__Set problem__:
Exclude images, then output the remaining data verbatim.

## begin

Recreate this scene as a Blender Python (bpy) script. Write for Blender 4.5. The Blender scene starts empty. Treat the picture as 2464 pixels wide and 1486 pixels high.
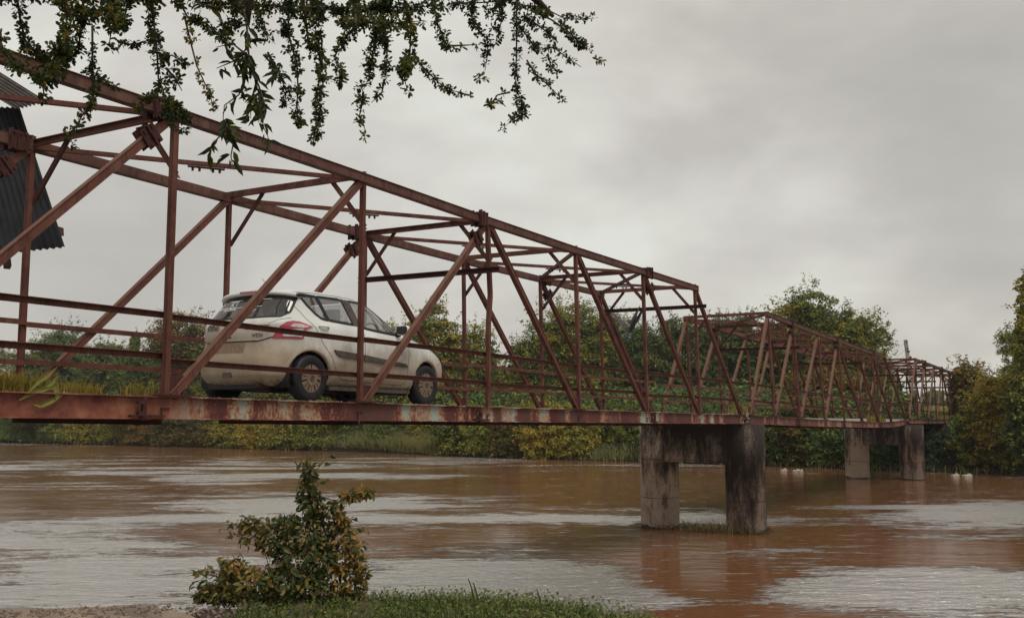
import bpy, math, random
import numpy as np
from mathutils import Vector, Matrix
# ---------------------------------------------------------------- camera / world / sun
SC = bpy.context.scene
COL = SC.collection
F_ = 35/36*2463.0; CX, CY = 1231.5, 743.0        # focal length and centre in photo pixels (2463 wide)
PT = math.atan((1000.0-CY)/F_)                   # upward tilt: horizon at y = 1000
HC = 3.05                                        # eye height above the river
cd = bpy.data.cameras.new("camera"); cam = bpy.data.objects.new("camera", cd); COL.objects.link(cam)
cd.lens = 35; cd.sensor_width = 36; cd.clip_end = 3000; cd.clip_start = 0.05
cam.location = (0, 0, HC); cam.rotation_euler = (math.pi/2+PT, 0, 0)
SC.camera = cam
SC.view_settings.view_transform = 'Standard'; SC.view_settings.look = 'None'
SC.view_settings.exposure = 0.36; SC.view_settings.gamma = 1.0; SC.view_settings.use_curve_mapping = False
SUN_EL, SUN_AZ = math.radians(58), math.radians(150)
W = bpy.data.worlds.new("World"); SC.world = W; W.use_nodes = True
def nn(nt, typ, **kw):
    n = nt.nodes.new(typ)
    for k, v in kw.items():
        if k.startswith('i_'):
            key = k[2:]
            n.inputs[int(key) if key.isdigit() else key.replace('_', ' ')].default_value = v
        else: setattr(n, k, v)
    return n
def ramp(nt, stops, interp='LINEAR'):
    r = nt.nodes.new('ShaderNodeValToRGB'); cr = r.color_ramp; cr.interpolation = interp
    while len(cr.elements) < len(stops): cr.elements.new(0.5)
    for e, (p, c) in zip(cr.elements, stops):
        e.position = p; e.color = (*c, 1) if len(c) == 3 else c
    return r
def mixc(nt, fac, a, b, mode='MIX'):
    m = nt.nodes.new('ShaderNodeMix'); m.data_type = 'RGBA'; m.blend_type = mode
    for sock, v in ((0, fac), (6, a), (7, b)):
        if hasattr(v, 'links'): nt.links.new(v, m.inputs[sock])
        elif sock == 0: m.inputs[0].default_value = v
        else: m.inputs[sock].default_value = (*v, 1)
    return m.outputs[2]
def mth(nt, op, a, b=None, c=None, clamp=False):
    m = nt.nodes.new('ShaderNodeMath'); m.operation = op; m.use_clamp = clamp
    for i, v in enumerate((a, b, c)):
        if v is None: continue
        if hasattr(v, 'links'): nt.links.new(v, m.inputs[i])
        else: m.inputs[i].default_value = v
    return m.outputs[0]
def pxdir(x, y):
    a = (x-CX)/F_; b = (CY-y)/F_
    return np.array([a, math.cos(PT)-b*math.sin(PT), math.sin(PT)+b*math.cos(PT)])
nt = W.node_tree; nt.nodes.clear()
tc = nn(nt, 'ShaderNodeTexCoord')
sky = nn(nt, 'ShaderNodeTexSky', sky_type='NISHITA', sun_disc=False, sun_elevation=SUN_EL, sun_rotation=SUN_AZ)
mp = nn(nt, 'ShaderNodeMapping'); mp.inputs['Scale'].default_value = (1, 1, 2.1); mp.inputs['Location'].default_value = (3.1, 1.4, 0.35)
nt.links.new(tc.outputs['Generated'], mp.inputs[0])
n1 = nn(nt, 'ShaderNodeTexNoise', i_Scale=2.3, i_Detail=7.0, i_Roughness=0.50, i_Distortion=0.6)
n2 = nn(nt, 'ShaderNodeTexNoise', i_Scale=5.0, i_Detail=4.0, i_Roughness=0.5, i_Distortion=0.2)
nt.links.new(mp.outputs[0], n1.inputs[0]); nt.links.new(mp.outputs[0], n2.inputs[0])
cl = mth(nt, 'ADD', mth(nt, 'MULTIPLY', n1.outputs[0], 0.66), mth(nt, 'ADD', mth(nt, 'MULTIPLY', n2.outputs[0], 0.46), -.06))
def lobe(px, py, pw, amp):            # a broad brighter or darker part of the cloud deck
    d = pxdir(px, py); d /= np.linalg.norm(d)
    v = nn(nt, 'ShaderNodeVectorMath', operation='DOT_PRODUCT'); v.inputs[1].default_value = tuple(d)
    nt.links.new(tc.outputs['Generated'], v.inputs[0])
    e = mth(nt, 'POWER', mth(nt, 'MAXIMUM', v.outputs['Value'], 0.0), pw)
    return mth(nt, 'MULTIPLY', e, amp)
cl = mth(nt, 'ADD', cl, lobe(1330, 500, 60, 0.16))
cl = mth(nt, 'ADD', cl, lobe(2350, 80, 45, -0.03))
cl = mth(nt, 'ADD', cl, lobe(1750, 480, 260, -0.05))
cl = mth(nt, 'ADD', cl, lobe(1950, 690, 260, 0.08))
cr = ramp(nt, [(0.30, (.37, .352, .323)), (0.46, (.44, .418, .380)), (0.55, (.515, .495, .450)), (0.68, (.60, .60, .545))])
nt.links.new(cl, cr.inputs[0])
skn = mixc(nt, 1.0, sky.outputs[0], (.1, .1, .1), 'MULTIPLY')
col = mixc(nt, 0.94, skn, cr.outputs[0])
bg = nn(nt, 'ShaderNodeBackground', i_Strength=1.0); nt.links.new(col, bg.inputs[0])
wo = nn(nt, 'ShaderNodeOutputWorld'); nt.links.new(bg.outputs[0], wo.inputs[0])
sd = bpy.data.lights.new("sun", 'SUN'); sd.energy = 1.5; sd.angle = math.radians(30); sd.color = (1, .95, .88)
so = bpy.data.objects.new("sun", sd); COL.objects.link(so)
dv = Vector((math.sin(SUN_AZ)*math.cos(SUN_EL), math.cos(SUN_AZ)*math.cos(SUN_EL), math.sin(SUN_EL)))
so.rotation_euler = dv.to_track_quat('Z', 'Y').to_euler(); so.location = (0, 0, 30)

# ---------------------------------------------------------------- frames
TH = math.radians(31.055); S_, C_ = math.sin(TH), math.cos(TH)
L0 = 8.23; WB = 2.458; P = 3.05
def BP(t, L, z): return (t*S_-L*C_, t*C_+L*S_, z)
def atL(x, y, L):                                # pixel -> (t, z) in the vertical plane at lateral distance L
    d = pxdir(x, y); k = L/(-d[0]*C_+d[1]*S_)
    return (d[0]*S_+d[1]*C_)*k, d[2]*k+HC
def atY(x, y, Y):                                # pixel -> world point at forward distance Y
    d = pxdir(x, y); k = Y/d[1]
    return Vector((d[0]*k, Y, d[2]*k+HC))
def atZ(x, y, z=0.0):                            # pixel -> world point on a level plane
    d = pxdir(x, y); k = (z-HC)/d[2]
    return Vector((d[0]*k, d[1]*k, z))
def Lt(t): return L0+max(0, t-25.5)*0.0065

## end

__Full answer__:
Recreate this scene as a Blender Python (bpy) script. Write for Blender 4.5. The Blender scene starts empty. Treat the picture as 2464 pixels wide and 1486 pixels high.
import bpy, math, random
import numpy as np
from mathutils import Vector, Matrix
# ---------------------------------------------------------------- camera / world / sun
SC = bpy.context.scene
COL = SC.collection
F_ = 35/36*2463.0; CX, CY = 1231.5, 743.0        # focal length and centre in photo pixels (2463 wide)
PT = math.atan((1000.0-CY)/F_)                   # upward tilt: horizon at y = 1000
HC = 3.05                                        # eye height above the river
cd = bpy.data.cameras.new("camera"); cam = bpy.data.objects.new("camera", cd); COL.objects.link(cam)
cd.lens = 35; cd.sensor_width = 36; cd.clip_end = 3000; cd.clip_start = 0.05
cam.location = (0, 0, HC); cam.rotation_euler = (math.pi/2+PT, 0, 0)
SC.camera = cam
SC.view_settings.view_transform = 'Standard'; SC.view_settings.look = 'None'
SC.view_settings.exposure = 0.36; SC.view_settings.gamma = 1.0; SC.view_settings.use_curve_mapping = False
SUN_EL, SUN_AZ = math.radians(58), math.radians(150)
W = bpy.data.worlds.new("World"); SC.world = W; W.use_nodes = True
def nn(nt, typ, **kw):
    n = nt.nodes.new(typ)
    for k, v in kw.items():
        if k.startswith('i_'):
            key = k[2:]
            n.inputs[int(key) if key.isdigit() else key.replace('_', ' ')].default_value = v
        else: setattr(n, k, v)
    return n
def ramp(nt, stops, interp='LINEAR'):
    r = nt.nodes.new('ShaderNodeValToRGB'); cr = r.color_ramp; cr.interpolation = interp
    while len(cr.elements) < len(stops): cr.elements.new(0.5)
    for e, (p, c) in zip(cr.elements, stops):
        e.position = p; e.color = (*c, 1) if len(c) == 3 else c
    return r
def mixc(nt, fac, a, b, mode='MIX'):
    m = nt.nodes.new('ShaderNodeMix'); m.data_type = 'RGBA'; m.blend_type = mode
    for sock, v in ((0, fac), (6, a), (7, b)):
        if hasattr(v, 'links'): nt.links.new(v, m.inputs[sock])
        elif sock == 0: m.inputs[0].default_value = v
        else: m.inputs[sock].default_value = (*v, 1)
    return m.outputs[2]
def mth(nt, op, a, b=None, c=None, clamp=False):
    m = nt.nodes.new('ShaderNodeMath'); m.operation = op; m.use_clamp = clamp
    for i, v in enumerate((a, b, c)):
        if v is None: continue
        if hasattr(v, 'links'): nt.links.new(v, m.inputs[i])
        else: m.inputs[i].default_value = v
    return m.outputs[0]
def pxdir(x, y):
    a = (x-CX)/F_; b = (CY-y)/F_
    return np.array([a, math.cos(PT)-b*math.sin(PT), math.sin(PT)+b*math.cos(PT)])
nt = W.node_tree; nt.nodes.clear()
tc = nn(nt, 'ShaderNodeTexCoord')
sky = nn(nt, 'ShaderNodeTexSky', sky_type='NISHITA', sun_disc=False, sun_elevation=SUN_EL, sun_rotation=SUN_AZ)
mp = nn(nt, 'ShaderNodeMapping'); mp.inputs['Scale'].default_value = (1, 1, 2.1); mp.inputs['Location'].default_value = (3.1, 1.4, 0.35)
nt.links.new(tc.outputs['Generated'], mp.inputs[0])
n1 = nn(nt, 'ShaderNodeTexNoise', i_Scale=2.3, i_Detail=7.0, i_Roughness=0.50, i_Distortion=0.6)
n2 = nn(nt, 'ShaderNodeTexNoise', i_Scale=5.0, i_Detail=4.0, i_Roughness=0.5, i_Distortion=0.2)
nt.links.new(mp.outputs[0], n1.inputs[0]); nt.links.new(mp.outputs[0], n2.inputs[0])
cl = mth(nt, 'ADD', mth(nt, 'MULTIPLY', n1.outputs[0], 0.66), mth(nt, 'ADD', mth(nt, 'MULTIPLY', n2.outputs[0], 0.46), -.06))
def lobe(px, py, pw, amp):            # a broad brighter or darker part of the cloud deck
    d = pxdir(px, py); d /= np.linalg.norm(d)
    v = nn(nt, 'ShaderNodeVectorMath', operation='DOT_PRODUCT'); v.inputs[1].default_value = tuple(d)
    nt.links.new(tc.outputs['Generated'], v.inputs[0])
    e = mth(nt, 'POWER', mth(nt, 'MAXIMUM', v.outputs['Value'], 0.0), pw)
    return mth(nt, 'MULTIPLY', e, amp)
cl = mth(nt, 'ADD', cl, lobe(1330, 500, 60, 0.16))
cl = mth(nt, 'ADD', cl, lobe(2350, 80, 45, -0.03))
cl = mth(nt, 'ADD', cl, lobe(1750, 480, 260, -0.05))
cl = mth(nt, 'ADD', cl, lobe(1950, 690, 260, 0.08))
cr = ramp(nt, [(0.30, (.37, .352, .323)), (0.46, (.44, .418, .380)), (0.55, (.515, .495, .450)), (0.68, (.60, .60, .545))])
nt.links.new(cl, cr.inputs[0])
skn = mixc(nt, 1.0, sky.outputs[0], (.1, .1, .1), 'MULTIPLY')
col = mixc(nt, 0.94, skn, cr.outputs[0])
bg = nn(nt, 'ShaderNodeBackground', i_Strength=1.0); nt.links.new(col, bg.inputs[0])
wo = nn(nt, 'ShaderNodeOutputWorld'); nt.links.new(bg.outputs[0], wo.inputs[0])
sd = bpy.data.lights.new("sun", 'SUN'); sd.energy = 1.5; sd.angle = math.radians(30); sd.color = (1, .95, .88)
so = bpy.data.objects.new("sun", sd); COL.objects.link(so)
dv = Vector((math.sin(SUN_AZ)*math.cos(SUN_EL), math.cos(SUN_AZ)*math.cos(SUN_EL), math.sin(SUN_EL)))
so.rotation_euler = dv.to_track_quat('Z', 'Y').to_euler(); so.location = (0, 0, 30)

# ---------------------------------------------------------------- frames
TH = math.radians(31.055); S_, C_ = math.sin(TH), math.cos(TH)
L0 = 8.23; WB = 2.458; P = 3.05
def BP(t, L, z): return (t*S_-L*C_, t*C_+L*S_, z)
def atL(x, y, L):                                # pixel -> (t, z) in the vertical plane at lateral distance L
    d = pxdir(x, y); k = L/(-d[0]*C_+d[1]*S_)
    return (d[0]*S_+d[1]*C_)*k, d[2]*k+HC
def atY(x, y, Y):                                # pixel -> world point at forward distance Y
    d = pxdir(x, y); k = Y/d[1]
    return Vector((d[0]*k, Y, d[2]*k+HC))
def atZ(x, y, z=0.0):                            # pixel -> world point on a level plane
    d = pxdir(x, y); k = (z-HC)/d[2]
    return Vector((d[0]*k, d[1]*k, z))
def Lt(t): return L0+max(0, t-25.5)*0.0065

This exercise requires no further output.